Slide deck for last week's workshop on sustainability and public procurement
As promised, you can find the (edited) slide deck for my workshop on sustainability in public procurement here. They have been edited to make a bit more sense by themselves and a I also took out a couple of slides pertaining to a work-in-progress from colleagues at CBS.
It went well despite me not having enough time to cover all that I wanted, but that is fine since the audience was very mixed and I felt the need to give a grounding on what public procurement rules are and how they work in broad strokes.
The essential of my view is that a broad stroke transition to mandatory sustainable procurement objectives is misguided and probably in breach of the principle of proportionality as well. These are ideas I will be exploring in more detail in the upcoming months.

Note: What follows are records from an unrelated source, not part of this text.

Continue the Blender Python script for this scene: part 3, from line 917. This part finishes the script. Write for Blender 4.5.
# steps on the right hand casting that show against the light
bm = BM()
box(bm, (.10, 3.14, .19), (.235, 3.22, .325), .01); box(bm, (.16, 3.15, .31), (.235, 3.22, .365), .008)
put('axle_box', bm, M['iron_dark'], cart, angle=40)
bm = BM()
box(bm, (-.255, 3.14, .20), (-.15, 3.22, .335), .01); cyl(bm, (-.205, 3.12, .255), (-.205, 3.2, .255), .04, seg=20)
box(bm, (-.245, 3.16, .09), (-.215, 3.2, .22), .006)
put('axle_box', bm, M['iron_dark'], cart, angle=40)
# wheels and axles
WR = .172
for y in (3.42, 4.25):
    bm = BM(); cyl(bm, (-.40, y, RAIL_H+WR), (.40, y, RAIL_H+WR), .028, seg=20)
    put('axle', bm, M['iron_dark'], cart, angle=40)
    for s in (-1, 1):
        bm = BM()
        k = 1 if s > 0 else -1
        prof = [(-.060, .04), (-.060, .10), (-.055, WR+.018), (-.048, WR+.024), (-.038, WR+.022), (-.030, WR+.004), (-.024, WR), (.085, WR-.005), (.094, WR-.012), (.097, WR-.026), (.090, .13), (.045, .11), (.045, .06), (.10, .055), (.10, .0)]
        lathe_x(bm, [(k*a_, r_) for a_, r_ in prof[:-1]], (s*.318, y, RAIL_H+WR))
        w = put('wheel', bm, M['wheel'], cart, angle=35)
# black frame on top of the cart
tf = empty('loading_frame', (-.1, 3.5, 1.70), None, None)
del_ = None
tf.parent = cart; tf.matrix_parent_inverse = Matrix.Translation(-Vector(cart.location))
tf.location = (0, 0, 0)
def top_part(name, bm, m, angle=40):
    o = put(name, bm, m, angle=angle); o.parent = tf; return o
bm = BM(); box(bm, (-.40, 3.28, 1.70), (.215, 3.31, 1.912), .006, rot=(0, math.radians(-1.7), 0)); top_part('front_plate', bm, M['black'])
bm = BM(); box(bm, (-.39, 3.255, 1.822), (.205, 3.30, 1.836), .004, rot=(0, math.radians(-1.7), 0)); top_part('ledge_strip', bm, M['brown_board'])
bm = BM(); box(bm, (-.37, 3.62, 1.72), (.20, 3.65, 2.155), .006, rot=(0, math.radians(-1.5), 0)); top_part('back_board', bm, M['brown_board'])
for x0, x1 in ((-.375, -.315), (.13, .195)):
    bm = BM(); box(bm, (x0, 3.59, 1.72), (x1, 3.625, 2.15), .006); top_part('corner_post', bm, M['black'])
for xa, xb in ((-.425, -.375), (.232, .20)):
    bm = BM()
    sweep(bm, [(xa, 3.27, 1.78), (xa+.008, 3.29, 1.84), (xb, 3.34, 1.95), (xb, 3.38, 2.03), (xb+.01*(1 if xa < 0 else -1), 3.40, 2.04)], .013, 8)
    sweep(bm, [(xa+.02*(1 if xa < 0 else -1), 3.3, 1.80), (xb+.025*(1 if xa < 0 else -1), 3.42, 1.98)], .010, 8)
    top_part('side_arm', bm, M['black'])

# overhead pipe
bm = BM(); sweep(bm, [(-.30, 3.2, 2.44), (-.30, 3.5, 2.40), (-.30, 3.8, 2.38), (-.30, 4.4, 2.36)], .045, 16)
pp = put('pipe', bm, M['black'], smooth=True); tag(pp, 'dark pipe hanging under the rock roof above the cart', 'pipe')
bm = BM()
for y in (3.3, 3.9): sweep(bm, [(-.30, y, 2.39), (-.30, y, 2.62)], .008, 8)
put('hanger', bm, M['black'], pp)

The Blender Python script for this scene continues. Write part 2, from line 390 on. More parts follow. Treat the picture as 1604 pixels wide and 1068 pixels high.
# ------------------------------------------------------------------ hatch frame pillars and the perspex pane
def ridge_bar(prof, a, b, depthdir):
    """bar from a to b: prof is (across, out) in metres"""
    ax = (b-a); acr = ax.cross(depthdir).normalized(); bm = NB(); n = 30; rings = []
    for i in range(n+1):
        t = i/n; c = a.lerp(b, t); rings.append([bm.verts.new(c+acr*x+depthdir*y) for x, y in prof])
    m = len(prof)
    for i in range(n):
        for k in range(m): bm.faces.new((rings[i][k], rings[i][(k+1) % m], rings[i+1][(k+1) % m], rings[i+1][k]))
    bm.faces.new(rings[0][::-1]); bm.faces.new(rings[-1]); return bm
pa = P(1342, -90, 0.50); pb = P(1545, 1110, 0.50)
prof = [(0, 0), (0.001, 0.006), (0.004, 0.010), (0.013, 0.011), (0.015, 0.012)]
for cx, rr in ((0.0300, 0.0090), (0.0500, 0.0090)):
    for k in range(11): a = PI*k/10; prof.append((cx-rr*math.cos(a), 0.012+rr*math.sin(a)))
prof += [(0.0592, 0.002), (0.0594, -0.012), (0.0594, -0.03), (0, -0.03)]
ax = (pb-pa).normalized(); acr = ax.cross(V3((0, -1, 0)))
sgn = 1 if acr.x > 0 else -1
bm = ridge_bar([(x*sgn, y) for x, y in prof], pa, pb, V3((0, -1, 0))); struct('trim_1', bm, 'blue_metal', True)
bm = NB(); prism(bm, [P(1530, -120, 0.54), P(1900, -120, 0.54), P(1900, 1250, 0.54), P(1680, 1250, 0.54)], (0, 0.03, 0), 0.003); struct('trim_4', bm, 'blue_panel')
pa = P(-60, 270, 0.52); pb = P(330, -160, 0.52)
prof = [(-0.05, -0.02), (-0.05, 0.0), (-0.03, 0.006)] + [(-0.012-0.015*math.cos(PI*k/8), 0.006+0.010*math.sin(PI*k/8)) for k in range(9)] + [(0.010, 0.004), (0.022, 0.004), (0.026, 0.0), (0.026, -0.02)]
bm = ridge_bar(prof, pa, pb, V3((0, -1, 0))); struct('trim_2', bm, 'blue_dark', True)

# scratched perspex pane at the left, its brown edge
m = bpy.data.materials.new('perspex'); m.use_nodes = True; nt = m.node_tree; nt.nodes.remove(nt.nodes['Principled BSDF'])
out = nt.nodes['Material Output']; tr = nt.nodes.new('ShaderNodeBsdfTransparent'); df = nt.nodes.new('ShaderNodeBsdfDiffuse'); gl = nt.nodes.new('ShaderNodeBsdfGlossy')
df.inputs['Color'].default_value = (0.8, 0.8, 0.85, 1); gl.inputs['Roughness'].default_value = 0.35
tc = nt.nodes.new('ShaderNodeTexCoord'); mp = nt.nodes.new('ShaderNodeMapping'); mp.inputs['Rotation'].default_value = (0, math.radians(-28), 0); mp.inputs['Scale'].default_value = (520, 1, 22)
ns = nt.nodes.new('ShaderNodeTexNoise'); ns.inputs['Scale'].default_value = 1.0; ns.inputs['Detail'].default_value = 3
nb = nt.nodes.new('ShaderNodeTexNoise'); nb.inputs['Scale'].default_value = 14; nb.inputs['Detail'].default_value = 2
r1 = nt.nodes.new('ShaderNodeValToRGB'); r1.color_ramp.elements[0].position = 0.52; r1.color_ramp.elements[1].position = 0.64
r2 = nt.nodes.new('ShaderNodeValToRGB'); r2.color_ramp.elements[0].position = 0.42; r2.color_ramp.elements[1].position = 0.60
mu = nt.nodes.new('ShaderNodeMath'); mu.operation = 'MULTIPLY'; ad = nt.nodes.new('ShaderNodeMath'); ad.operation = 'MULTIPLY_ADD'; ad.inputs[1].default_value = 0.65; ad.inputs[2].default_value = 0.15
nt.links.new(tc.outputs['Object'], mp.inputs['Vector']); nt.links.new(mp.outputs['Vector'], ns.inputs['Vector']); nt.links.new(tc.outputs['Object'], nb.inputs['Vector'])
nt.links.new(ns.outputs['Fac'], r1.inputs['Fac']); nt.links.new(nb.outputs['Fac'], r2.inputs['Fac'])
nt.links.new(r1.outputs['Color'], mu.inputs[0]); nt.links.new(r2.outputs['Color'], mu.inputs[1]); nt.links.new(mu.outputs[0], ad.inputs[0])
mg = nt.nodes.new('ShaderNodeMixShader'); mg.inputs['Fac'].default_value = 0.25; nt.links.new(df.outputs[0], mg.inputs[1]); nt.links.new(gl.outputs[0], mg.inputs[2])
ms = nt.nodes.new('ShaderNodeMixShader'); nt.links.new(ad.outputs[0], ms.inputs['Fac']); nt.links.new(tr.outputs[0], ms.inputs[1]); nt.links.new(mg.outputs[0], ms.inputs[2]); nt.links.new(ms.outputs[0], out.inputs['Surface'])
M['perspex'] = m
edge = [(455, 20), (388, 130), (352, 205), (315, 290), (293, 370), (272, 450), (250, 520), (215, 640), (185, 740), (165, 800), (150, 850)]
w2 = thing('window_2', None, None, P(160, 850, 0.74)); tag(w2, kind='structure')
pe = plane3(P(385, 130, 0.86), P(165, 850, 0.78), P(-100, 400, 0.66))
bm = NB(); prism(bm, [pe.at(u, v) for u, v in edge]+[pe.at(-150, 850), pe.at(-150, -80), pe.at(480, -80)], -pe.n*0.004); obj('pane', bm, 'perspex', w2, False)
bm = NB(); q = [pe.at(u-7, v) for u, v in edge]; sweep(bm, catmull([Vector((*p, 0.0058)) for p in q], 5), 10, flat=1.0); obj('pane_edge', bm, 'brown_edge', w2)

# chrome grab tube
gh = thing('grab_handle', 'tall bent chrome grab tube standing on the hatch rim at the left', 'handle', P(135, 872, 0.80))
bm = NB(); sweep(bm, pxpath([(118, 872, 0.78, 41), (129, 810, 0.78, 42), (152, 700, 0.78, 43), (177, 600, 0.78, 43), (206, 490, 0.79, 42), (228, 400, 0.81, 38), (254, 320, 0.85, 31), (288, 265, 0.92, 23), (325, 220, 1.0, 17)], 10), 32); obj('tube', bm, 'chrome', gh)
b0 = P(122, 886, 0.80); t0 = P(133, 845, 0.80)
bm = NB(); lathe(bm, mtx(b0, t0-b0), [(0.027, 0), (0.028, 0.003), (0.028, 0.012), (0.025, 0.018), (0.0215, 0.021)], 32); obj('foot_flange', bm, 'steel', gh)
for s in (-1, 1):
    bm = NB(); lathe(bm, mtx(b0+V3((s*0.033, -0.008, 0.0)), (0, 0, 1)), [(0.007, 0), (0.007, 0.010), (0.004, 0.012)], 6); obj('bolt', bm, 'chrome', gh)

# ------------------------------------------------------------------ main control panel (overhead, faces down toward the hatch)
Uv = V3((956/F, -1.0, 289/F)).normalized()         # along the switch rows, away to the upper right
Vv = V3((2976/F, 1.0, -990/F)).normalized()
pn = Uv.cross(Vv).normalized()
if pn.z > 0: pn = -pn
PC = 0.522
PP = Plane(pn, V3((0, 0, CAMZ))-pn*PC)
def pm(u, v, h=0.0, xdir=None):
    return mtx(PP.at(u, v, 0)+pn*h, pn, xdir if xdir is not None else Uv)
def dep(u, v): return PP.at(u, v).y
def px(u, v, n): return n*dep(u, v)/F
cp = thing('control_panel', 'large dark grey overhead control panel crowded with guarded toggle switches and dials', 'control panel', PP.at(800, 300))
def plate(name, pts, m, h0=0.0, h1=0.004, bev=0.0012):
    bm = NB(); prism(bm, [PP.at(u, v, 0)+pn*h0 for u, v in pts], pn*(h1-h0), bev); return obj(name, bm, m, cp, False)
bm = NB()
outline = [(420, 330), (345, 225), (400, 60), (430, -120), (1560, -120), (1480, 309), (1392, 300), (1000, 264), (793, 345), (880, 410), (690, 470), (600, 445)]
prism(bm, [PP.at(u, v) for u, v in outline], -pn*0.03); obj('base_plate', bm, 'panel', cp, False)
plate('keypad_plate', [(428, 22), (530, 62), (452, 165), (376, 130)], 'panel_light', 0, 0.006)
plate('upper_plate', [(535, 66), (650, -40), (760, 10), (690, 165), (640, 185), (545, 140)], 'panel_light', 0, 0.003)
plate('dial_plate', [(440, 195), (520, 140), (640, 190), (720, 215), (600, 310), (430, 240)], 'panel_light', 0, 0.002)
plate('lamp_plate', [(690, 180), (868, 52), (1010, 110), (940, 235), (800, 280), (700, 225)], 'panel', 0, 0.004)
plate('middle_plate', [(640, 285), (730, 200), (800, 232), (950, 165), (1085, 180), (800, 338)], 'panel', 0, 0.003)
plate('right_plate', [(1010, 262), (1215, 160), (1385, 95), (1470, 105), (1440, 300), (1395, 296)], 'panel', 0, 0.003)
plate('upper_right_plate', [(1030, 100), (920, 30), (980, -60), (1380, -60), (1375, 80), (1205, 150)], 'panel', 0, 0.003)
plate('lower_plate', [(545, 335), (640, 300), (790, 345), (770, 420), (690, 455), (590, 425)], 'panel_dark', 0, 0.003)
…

The discussion with Miguel Raimundo was enlightening as always. We agree in a lot of things and he pushed back in some of my radical views. He also made a very good point about my description of the current status of green procurement as voluntary, stating in some instances it is not voluntary at all. He is indeed right and the reason why I referred to its current nature as voluntary is two fold: firstly, because how it is set in general in Directive 2014/24/EU; secondly, because that is the discourse of the green procurement maximalists, ie that it is not mandatory enough with the 'discourse is changing' in this regard. I simply decided to take my discussion to their field of battle.